Like Orr and Alexander, Bob Cook finds opportunity in what’s been passed over — in his case, turning clunkers into sparkling showpieces. Since Cook started restoring VWs full-time in 2009, at Cooker’s Restoration & Fabrication, in Williamsport, Maryland, demand for his rejuvenating touch has grown into a two-year waiting list.
During open houses, past and future customers gather round to admire Cook’s work and trade stories about their VW love affairs. Speaking with NPR, Georgine Casper recalled being castigated by her mother for what she, the mother, saw as her daughter’s senseless Beetle obsession — first, for giving someone money for the thing (actually, for two), and second, for trying to drive it.

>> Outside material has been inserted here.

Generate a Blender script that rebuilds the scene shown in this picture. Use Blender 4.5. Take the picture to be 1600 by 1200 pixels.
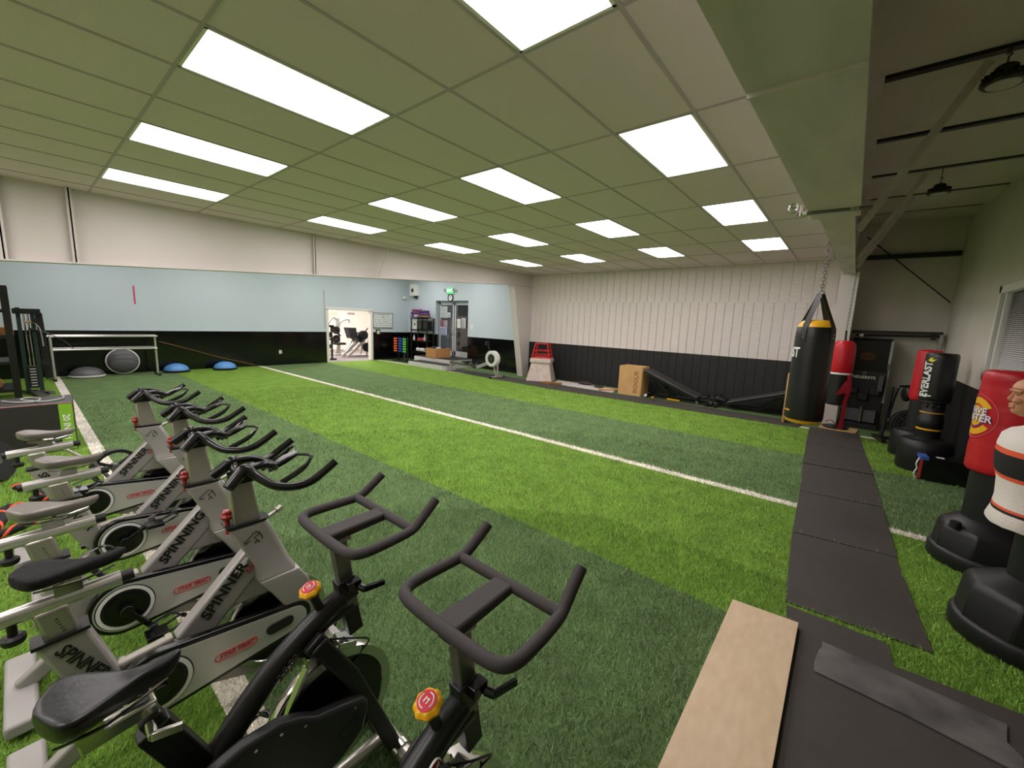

“She was like yelling, and every day, she’d come home and say, ‘Look at this junk,’” Casper told NPR. “And I’m like, ‘It’s not junk.’ Because to me, it wasn’t. It was a diamond in the rough.”
Listen to any story — from a fresh owner, a long-time collector, or the restorers themselves — and you’ll quickly get the impression that classic VWs, if properly cared for, can last generations, developing layers of memory as they rumble on.